## BEGIN Data provided

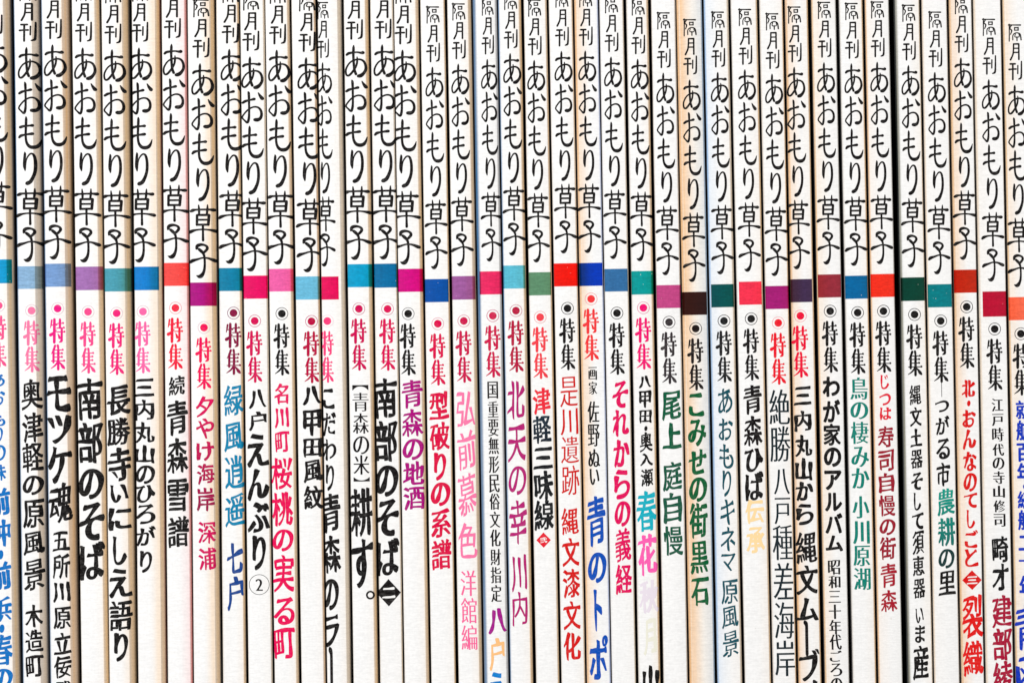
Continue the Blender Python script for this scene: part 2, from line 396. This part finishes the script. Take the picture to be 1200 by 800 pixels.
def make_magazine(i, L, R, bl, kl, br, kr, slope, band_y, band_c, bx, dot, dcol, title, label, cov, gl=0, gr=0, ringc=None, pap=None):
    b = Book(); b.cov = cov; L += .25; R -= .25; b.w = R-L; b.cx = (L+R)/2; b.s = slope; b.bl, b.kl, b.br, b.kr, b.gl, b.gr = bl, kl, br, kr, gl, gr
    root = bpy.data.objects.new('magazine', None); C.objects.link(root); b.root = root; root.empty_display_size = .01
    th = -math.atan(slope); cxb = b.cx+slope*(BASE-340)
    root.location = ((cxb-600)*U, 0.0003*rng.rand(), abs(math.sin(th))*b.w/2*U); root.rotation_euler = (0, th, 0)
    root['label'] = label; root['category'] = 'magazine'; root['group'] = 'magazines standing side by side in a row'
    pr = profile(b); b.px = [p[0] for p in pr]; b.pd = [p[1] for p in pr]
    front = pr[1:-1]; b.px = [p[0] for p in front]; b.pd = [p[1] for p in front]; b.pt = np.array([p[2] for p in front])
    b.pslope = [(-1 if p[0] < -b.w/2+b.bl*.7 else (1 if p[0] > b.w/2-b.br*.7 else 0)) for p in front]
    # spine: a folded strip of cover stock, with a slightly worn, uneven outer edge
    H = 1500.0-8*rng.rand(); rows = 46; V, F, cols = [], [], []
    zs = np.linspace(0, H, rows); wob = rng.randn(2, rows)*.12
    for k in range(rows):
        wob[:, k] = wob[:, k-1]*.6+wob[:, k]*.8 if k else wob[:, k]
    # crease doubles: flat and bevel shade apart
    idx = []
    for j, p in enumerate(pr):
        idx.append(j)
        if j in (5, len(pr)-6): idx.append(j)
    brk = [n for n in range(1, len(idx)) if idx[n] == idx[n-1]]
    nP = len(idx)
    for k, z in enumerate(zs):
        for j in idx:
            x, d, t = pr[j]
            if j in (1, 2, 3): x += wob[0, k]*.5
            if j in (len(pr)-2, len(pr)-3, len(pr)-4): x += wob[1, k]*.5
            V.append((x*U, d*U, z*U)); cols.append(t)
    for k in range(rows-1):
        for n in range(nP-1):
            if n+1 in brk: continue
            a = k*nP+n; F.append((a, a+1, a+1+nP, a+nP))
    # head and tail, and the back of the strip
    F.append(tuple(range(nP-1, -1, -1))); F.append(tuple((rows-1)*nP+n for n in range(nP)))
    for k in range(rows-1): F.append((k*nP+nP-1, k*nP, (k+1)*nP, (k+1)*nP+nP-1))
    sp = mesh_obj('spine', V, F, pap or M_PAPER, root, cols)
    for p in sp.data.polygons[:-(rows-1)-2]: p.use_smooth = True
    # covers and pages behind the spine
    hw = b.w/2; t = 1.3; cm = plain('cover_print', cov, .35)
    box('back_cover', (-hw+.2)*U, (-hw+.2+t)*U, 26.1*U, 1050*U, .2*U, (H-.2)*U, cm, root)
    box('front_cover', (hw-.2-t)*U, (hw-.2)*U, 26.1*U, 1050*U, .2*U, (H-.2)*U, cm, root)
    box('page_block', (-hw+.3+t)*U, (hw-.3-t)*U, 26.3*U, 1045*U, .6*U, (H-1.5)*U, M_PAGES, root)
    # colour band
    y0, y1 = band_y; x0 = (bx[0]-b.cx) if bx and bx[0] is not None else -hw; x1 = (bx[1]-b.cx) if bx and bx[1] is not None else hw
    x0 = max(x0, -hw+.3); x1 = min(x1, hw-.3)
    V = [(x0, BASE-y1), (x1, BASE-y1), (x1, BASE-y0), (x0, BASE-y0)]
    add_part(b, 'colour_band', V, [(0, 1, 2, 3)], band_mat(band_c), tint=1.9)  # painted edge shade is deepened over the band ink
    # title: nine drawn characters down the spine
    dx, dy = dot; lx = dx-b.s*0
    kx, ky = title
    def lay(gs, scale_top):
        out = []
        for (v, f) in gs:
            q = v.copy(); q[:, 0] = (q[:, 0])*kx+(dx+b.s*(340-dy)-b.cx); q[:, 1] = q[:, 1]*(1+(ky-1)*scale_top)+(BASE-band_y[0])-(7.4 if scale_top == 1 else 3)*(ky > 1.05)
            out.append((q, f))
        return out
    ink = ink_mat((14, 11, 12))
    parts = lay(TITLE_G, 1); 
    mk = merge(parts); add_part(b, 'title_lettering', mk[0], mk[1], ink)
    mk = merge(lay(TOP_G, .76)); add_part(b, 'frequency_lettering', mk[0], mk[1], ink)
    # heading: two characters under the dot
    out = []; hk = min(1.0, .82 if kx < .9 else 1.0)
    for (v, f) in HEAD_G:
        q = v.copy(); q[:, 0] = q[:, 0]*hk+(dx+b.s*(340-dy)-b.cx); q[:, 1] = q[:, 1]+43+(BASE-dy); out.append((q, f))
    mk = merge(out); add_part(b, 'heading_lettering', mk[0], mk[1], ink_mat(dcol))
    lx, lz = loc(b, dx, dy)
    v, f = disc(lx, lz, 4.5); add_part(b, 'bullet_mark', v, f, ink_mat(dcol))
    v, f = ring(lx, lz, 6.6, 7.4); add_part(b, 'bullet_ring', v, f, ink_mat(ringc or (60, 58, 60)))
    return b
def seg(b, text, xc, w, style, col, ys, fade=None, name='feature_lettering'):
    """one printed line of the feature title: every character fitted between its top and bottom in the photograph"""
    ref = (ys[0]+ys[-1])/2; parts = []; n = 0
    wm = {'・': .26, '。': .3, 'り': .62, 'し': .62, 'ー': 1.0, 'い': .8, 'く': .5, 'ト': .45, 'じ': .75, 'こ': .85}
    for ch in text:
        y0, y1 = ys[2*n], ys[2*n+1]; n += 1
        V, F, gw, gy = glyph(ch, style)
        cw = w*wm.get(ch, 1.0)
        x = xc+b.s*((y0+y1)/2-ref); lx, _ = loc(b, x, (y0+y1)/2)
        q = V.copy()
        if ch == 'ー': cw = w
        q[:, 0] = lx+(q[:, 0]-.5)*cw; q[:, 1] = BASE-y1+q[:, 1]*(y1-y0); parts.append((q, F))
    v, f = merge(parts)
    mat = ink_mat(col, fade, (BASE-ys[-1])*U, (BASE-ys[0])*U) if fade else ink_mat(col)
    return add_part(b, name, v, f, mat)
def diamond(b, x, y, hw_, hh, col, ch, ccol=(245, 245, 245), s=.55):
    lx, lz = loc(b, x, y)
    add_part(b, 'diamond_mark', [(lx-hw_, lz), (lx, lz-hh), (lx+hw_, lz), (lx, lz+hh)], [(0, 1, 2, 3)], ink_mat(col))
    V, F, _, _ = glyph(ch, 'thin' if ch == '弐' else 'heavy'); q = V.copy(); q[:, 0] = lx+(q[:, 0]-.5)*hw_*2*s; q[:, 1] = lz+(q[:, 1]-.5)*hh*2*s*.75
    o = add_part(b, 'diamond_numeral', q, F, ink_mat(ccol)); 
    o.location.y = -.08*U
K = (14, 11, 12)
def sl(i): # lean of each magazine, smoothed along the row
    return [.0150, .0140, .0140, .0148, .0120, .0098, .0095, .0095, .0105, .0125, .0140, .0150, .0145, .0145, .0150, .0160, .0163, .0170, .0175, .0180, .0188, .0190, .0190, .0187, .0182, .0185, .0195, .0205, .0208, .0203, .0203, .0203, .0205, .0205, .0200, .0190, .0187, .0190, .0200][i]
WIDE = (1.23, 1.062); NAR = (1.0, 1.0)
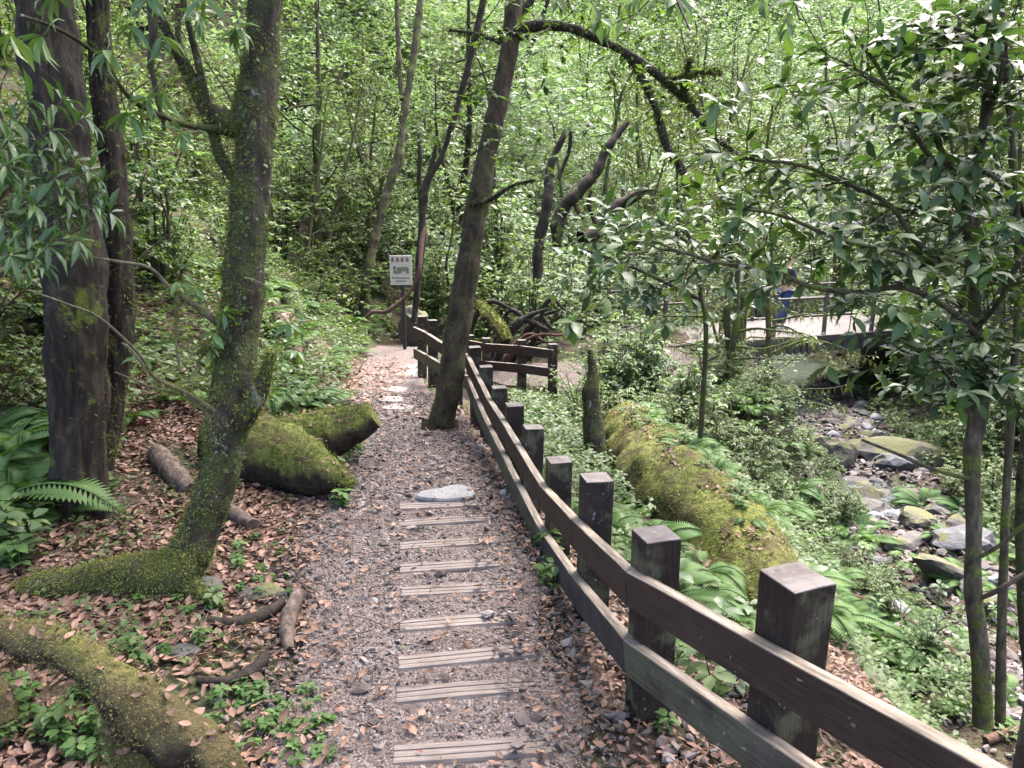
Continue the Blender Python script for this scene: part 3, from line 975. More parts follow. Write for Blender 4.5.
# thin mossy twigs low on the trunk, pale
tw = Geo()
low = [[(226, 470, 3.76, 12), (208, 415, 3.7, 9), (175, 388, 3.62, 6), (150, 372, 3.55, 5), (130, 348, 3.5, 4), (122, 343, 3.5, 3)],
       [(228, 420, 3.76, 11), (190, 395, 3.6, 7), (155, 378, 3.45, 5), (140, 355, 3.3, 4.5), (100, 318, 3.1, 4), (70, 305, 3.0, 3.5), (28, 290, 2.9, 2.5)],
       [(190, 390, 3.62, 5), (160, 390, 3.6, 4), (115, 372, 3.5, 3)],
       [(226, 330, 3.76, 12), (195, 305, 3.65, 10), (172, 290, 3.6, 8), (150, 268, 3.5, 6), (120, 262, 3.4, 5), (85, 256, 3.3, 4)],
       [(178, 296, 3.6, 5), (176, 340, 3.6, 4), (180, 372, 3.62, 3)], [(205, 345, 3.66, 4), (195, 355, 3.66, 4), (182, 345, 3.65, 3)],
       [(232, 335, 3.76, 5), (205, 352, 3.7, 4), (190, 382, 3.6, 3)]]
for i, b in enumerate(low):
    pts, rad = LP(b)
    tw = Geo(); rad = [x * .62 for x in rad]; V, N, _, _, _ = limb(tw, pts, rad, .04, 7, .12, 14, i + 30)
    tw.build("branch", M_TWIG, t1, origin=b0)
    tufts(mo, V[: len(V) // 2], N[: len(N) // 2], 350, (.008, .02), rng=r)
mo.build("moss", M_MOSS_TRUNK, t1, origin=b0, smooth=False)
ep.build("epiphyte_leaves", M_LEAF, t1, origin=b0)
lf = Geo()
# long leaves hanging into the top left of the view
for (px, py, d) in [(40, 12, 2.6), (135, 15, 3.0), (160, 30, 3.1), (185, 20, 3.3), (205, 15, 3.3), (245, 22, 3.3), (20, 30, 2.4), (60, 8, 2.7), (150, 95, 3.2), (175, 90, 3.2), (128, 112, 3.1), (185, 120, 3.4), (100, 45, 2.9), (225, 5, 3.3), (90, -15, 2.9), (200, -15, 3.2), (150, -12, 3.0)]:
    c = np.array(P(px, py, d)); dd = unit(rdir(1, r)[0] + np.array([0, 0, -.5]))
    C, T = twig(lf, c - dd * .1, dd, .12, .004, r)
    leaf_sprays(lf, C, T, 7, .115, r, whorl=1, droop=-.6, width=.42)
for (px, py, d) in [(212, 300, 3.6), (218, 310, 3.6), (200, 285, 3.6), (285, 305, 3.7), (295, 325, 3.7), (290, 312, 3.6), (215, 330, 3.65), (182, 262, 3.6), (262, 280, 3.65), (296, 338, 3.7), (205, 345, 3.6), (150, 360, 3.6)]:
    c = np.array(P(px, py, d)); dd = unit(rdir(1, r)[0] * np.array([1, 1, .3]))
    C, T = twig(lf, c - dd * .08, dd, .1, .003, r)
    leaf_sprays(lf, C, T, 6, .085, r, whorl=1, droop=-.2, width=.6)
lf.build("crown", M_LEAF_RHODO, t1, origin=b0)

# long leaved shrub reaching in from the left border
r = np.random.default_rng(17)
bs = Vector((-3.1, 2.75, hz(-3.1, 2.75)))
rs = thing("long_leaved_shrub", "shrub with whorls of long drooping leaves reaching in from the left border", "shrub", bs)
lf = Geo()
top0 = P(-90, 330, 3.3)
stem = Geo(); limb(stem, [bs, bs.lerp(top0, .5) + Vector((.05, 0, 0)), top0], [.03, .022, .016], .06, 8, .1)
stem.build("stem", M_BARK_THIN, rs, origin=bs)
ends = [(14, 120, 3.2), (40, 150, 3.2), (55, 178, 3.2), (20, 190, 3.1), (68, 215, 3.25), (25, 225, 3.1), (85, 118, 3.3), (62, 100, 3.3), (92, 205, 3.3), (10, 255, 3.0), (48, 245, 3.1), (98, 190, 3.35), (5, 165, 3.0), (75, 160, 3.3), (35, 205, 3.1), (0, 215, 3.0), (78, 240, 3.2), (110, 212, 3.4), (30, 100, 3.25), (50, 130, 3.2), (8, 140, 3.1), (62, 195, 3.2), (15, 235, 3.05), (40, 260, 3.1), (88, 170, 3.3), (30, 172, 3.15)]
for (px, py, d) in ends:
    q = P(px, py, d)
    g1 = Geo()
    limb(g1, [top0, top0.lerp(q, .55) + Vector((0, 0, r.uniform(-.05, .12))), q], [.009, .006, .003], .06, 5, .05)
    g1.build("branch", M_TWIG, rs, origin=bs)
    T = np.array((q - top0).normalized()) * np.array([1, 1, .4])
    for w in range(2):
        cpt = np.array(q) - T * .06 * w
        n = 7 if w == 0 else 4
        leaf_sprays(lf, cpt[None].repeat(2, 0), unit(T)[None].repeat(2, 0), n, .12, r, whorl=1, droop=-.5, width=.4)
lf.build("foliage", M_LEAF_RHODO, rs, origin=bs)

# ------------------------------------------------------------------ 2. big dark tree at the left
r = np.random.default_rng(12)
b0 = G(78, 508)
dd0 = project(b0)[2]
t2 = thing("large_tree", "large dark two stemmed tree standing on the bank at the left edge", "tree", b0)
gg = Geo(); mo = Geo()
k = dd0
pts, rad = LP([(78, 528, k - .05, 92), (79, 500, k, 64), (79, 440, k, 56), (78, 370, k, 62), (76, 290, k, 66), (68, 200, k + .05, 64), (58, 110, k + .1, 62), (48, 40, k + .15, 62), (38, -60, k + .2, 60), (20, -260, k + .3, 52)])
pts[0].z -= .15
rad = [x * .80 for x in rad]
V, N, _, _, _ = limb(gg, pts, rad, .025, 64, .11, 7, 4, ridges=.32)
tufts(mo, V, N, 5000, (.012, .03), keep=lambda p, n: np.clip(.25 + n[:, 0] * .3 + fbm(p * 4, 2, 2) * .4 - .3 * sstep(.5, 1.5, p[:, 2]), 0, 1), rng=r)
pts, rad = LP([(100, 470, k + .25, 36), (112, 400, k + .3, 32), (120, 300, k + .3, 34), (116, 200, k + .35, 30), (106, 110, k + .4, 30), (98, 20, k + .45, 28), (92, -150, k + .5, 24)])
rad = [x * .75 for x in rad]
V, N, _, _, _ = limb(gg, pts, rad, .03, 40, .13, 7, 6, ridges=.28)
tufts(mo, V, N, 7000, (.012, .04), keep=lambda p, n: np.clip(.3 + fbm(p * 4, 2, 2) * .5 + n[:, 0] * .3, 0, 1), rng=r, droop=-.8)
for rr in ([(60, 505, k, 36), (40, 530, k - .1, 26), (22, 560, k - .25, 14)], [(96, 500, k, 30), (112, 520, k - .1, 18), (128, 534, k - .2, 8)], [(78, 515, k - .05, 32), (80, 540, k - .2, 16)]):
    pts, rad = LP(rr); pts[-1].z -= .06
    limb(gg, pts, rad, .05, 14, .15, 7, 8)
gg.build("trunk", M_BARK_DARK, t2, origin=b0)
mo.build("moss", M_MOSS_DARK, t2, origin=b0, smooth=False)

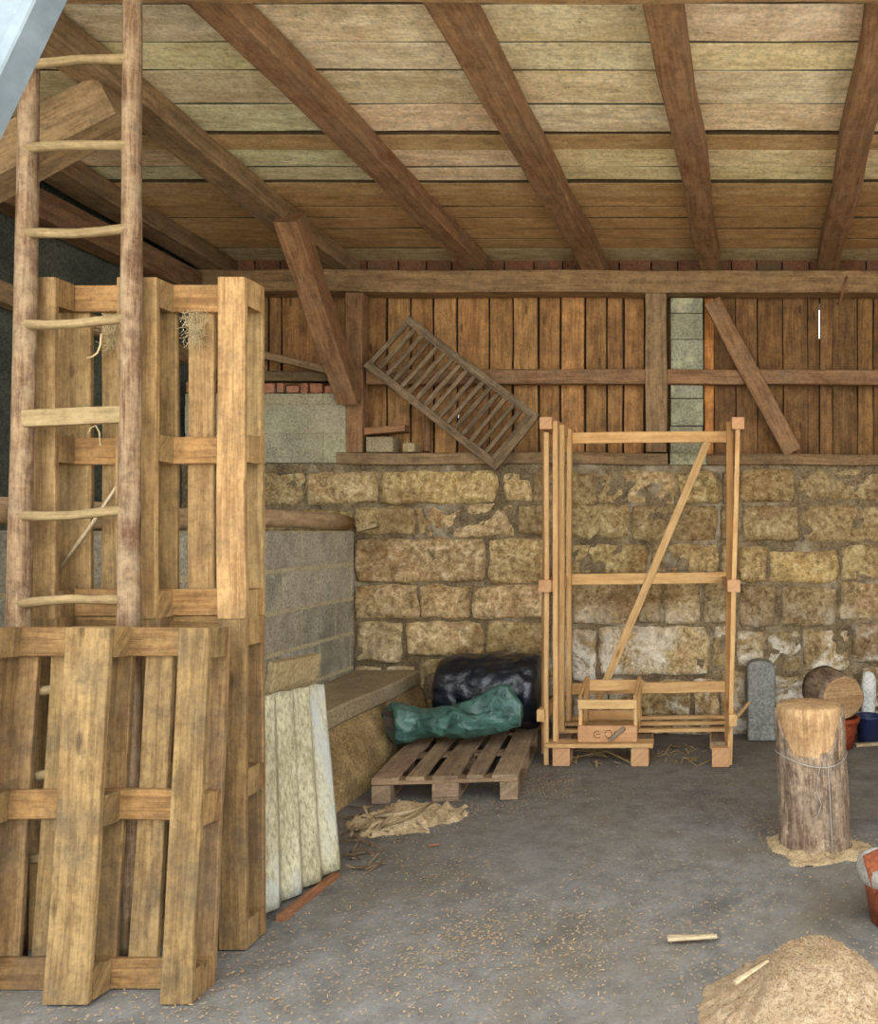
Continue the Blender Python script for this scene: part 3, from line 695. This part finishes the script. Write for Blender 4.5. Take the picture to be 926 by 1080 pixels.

## END Data provided

# [Stated exercise]
Go through the material and select each line with the string "cols" in it.

# [Written reply]
    H = 1500.0-8*rng.rand(); rows = 46; V, F, cols = [], [], []
            V.append((x*U, d*U, z*U)); cols.append(t)
    sp = mesh_obj('spine', V, F, pap or M_PAPER, root, cols)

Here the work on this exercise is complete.